- _Instructions to follow_: Select and copy out every line in the records containing "Blender".

[Scene script records]
_ _ _ _
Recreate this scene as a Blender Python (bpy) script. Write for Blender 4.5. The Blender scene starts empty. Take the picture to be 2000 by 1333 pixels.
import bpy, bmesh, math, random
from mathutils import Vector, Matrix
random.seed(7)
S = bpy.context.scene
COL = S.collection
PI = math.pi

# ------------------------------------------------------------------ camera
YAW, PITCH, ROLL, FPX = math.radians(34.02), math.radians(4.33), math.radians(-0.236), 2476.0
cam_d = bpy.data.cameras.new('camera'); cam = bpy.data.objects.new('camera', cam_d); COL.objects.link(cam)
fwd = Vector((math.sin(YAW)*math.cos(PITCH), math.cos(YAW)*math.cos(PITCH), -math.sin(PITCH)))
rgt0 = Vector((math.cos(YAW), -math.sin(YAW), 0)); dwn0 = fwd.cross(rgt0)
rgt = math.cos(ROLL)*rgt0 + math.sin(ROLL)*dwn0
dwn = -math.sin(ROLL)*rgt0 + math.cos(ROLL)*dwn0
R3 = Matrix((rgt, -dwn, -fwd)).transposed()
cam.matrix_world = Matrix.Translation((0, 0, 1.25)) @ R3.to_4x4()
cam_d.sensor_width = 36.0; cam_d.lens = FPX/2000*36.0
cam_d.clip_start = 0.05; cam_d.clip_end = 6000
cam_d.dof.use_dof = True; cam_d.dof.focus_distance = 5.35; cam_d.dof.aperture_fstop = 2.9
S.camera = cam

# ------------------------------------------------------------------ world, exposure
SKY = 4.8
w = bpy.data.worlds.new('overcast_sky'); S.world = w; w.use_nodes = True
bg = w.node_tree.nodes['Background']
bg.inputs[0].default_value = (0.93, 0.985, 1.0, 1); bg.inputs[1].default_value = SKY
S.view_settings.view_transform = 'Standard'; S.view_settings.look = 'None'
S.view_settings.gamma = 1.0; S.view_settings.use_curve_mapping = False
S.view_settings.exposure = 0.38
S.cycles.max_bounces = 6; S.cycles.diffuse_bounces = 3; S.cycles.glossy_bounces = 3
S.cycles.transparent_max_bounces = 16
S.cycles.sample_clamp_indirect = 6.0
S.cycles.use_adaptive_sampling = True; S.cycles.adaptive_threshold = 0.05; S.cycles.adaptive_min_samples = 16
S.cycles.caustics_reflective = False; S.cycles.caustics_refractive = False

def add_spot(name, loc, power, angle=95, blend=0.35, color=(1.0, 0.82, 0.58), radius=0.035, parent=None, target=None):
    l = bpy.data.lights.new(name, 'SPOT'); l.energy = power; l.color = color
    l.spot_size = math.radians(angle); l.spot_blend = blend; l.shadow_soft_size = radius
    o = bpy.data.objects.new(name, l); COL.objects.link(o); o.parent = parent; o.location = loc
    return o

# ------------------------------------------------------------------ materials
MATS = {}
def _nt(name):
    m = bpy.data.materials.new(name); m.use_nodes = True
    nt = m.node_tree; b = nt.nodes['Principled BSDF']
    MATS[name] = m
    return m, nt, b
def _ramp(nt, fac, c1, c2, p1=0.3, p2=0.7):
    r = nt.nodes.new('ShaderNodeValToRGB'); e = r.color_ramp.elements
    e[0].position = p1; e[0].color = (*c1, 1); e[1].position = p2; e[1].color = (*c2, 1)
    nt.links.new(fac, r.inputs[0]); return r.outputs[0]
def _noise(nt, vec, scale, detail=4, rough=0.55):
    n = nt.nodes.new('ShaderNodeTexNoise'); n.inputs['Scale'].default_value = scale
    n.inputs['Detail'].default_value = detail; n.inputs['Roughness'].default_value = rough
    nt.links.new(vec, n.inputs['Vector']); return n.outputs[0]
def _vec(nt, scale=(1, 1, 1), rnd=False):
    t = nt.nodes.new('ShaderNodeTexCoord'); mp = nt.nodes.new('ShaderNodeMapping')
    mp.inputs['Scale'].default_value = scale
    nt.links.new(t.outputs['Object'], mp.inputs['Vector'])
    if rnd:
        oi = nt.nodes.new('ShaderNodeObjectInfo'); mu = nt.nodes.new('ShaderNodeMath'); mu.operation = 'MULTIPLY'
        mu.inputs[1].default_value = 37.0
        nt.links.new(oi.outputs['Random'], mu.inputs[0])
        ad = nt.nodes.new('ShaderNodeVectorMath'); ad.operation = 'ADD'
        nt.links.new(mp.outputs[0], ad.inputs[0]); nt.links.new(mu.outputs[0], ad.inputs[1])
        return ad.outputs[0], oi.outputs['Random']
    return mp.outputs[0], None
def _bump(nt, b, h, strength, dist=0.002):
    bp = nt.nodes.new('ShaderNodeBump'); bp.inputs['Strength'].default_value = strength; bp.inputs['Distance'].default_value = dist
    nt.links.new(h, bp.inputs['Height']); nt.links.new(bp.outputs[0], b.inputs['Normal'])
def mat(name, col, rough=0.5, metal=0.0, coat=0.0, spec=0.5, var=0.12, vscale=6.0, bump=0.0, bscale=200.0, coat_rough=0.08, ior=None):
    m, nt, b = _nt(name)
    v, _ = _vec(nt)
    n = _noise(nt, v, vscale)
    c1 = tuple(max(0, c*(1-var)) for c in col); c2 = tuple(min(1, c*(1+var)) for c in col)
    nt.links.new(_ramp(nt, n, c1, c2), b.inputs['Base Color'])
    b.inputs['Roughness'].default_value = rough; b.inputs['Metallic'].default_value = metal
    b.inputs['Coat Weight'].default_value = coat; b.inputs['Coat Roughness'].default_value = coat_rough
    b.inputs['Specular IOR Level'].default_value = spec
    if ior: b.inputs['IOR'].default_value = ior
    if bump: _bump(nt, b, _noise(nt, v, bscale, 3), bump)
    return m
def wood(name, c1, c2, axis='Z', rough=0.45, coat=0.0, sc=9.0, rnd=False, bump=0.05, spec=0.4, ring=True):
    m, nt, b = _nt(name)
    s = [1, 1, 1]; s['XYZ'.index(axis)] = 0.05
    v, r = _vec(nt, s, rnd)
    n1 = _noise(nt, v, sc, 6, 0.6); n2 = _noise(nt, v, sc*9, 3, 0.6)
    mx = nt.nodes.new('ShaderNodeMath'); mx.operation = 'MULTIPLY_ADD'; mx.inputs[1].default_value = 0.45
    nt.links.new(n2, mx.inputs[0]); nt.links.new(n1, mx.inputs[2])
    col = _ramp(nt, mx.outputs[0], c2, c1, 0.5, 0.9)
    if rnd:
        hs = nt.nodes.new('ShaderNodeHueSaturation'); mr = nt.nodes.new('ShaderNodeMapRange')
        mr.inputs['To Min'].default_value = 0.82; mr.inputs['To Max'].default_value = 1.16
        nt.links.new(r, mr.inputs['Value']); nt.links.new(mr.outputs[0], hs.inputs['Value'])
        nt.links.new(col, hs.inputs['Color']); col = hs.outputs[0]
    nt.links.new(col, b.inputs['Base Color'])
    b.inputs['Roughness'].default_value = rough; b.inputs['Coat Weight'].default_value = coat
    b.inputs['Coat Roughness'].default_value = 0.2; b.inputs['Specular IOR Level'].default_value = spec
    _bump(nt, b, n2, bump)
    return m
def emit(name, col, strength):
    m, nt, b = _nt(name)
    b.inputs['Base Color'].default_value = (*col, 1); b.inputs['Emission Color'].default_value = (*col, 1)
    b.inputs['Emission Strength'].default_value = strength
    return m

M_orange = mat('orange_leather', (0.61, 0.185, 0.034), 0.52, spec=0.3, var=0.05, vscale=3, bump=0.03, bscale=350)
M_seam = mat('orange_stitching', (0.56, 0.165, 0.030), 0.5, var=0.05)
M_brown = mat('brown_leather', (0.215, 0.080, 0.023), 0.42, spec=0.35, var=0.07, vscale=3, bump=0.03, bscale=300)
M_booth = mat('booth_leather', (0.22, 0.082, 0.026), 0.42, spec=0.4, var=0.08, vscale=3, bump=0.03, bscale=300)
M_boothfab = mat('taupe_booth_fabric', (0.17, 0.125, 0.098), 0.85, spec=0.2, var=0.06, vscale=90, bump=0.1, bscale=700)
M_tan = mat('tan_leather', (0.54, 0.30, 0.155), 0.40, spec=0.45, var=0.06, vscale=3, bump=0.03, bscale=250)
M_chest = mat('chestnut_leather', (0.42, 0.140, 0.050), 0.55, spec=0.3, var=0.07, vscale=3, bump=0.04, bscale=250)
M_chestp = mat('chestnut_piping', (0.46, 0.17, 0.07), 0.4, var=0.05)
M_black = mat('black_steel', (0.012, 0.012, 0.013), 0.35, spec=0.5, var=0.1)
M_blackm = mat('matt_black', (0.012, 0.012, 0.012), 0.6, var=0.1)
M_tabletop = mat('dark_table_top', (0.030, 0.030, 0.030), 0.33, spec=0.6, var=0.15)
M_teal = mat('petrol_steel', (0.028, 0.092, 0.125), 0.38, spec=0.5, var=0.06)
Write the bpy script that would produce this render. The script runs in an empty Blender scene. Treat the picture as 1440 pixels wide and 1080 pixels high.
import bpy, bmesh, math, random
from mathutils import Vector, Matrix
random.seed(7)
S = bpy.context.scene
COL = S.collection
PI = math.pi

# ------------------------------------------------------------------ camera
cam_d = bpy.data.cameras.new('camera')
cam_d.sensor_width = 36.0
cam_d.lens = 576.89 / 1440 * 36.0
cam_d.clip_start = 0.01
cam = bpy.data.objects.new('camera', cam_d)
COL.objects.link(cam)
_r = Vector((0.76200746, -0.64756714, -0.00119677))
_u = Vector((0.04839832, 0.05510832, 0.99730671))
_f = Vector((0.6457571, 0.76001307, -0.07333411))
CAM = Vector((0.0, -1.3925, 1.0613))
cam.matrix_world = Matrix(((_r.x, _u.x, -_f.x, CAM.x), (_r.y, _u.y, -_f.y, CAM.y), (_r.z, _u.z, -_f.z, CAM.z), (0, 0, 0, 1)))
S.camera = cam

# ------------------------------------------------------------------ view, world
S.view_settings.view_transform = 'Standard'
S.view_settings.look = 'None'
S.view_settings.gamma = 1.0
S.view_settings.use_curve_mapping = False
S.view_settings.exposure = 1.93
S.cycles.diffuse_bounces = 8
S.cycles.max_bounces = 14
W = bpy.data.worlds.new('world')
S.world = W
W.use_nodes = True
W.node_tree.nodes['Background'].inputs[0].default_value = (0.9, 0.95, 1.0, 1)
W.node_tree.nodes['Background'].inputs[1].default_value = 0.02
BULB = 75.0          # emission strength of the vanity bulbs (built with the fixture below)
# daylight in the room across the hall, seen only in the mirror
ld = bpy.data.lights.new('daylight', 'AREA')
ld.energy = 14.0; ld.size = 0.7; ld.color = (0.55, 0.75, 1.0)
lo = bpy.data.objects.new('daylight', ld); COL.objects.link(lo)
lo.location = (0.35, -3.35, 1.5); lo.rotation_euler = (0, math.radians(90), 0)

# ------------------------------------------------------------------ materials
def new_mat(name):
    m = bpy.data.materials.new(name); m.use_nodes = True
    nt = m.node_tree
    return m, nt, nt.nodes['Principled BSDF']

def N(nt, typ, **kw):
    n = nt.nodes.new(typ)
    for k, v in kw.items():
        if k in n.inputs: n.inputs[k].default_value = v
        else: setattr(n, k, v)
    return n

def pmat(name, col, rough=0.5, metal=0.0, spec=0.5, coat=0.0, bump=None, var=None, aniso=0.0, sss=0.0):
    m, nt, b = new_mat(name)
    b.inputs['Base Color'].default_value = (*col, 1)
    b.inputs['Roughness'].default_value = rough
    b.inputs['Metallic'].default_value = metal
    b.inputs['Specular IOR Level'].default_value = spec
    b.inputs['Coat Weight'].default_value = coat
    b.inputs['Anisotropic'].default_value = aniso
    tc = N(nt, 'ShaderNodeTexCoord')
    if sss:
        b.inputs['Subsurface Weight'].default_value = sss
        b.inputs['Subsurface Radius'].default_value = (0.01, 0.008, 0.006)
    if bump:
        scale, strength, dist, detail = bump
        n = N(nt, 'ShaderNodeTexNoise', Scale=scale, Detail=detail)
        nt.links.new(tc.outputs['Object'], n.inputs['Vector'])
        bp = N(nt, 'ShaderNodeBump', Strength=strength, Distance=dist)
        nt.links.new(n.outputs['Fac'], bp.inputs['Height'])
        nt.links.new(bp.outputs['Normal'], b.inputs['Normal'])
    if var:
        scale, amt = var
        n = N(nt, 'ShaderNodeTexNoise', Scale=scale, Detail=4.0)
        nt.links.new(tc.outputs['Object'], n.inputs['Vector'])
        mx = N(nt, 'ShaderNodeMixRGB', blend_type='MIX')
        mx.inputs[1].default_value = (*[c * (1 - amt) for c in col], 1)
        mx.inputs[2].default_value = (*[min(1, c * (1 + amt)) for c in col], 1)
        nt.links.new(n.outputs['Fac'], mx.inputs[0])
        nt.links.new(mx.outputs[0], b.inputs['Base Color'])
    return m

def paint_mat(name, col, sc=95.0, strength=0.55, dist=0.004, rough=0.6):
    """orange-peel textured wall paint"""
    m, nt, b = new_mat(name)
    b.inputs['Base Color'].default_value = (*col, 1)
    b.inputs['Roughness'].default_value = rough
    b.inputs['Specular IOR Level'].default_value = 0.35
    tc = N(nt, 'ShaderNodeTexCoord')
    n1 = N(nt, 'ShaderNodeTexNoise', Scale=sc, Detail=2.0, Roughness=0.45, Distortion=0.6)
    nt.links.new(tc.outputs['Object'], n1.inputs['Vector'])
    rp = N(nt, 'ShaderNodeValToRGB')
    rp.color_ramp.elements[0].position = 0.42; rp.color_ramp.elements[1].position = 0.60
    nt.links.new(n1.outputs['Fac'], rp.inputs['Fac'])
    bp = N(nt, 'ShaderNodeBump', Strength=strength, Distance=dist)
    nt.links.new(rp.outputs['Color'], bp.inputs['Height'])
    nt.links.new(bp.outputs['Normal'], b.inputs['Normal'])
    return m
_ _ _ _
- _Written answer_:
Recreate this scene as a Blender Python (bpy) script. Write for Blender 4.5. The Blender scene starts empty. Take the picture to be 2000 by 1333 pixels.
Write the bpy script that would produce this render. The script runs in an empty Blender scene. Treat the picture as 1440 pixels wide and 1080 pixels high.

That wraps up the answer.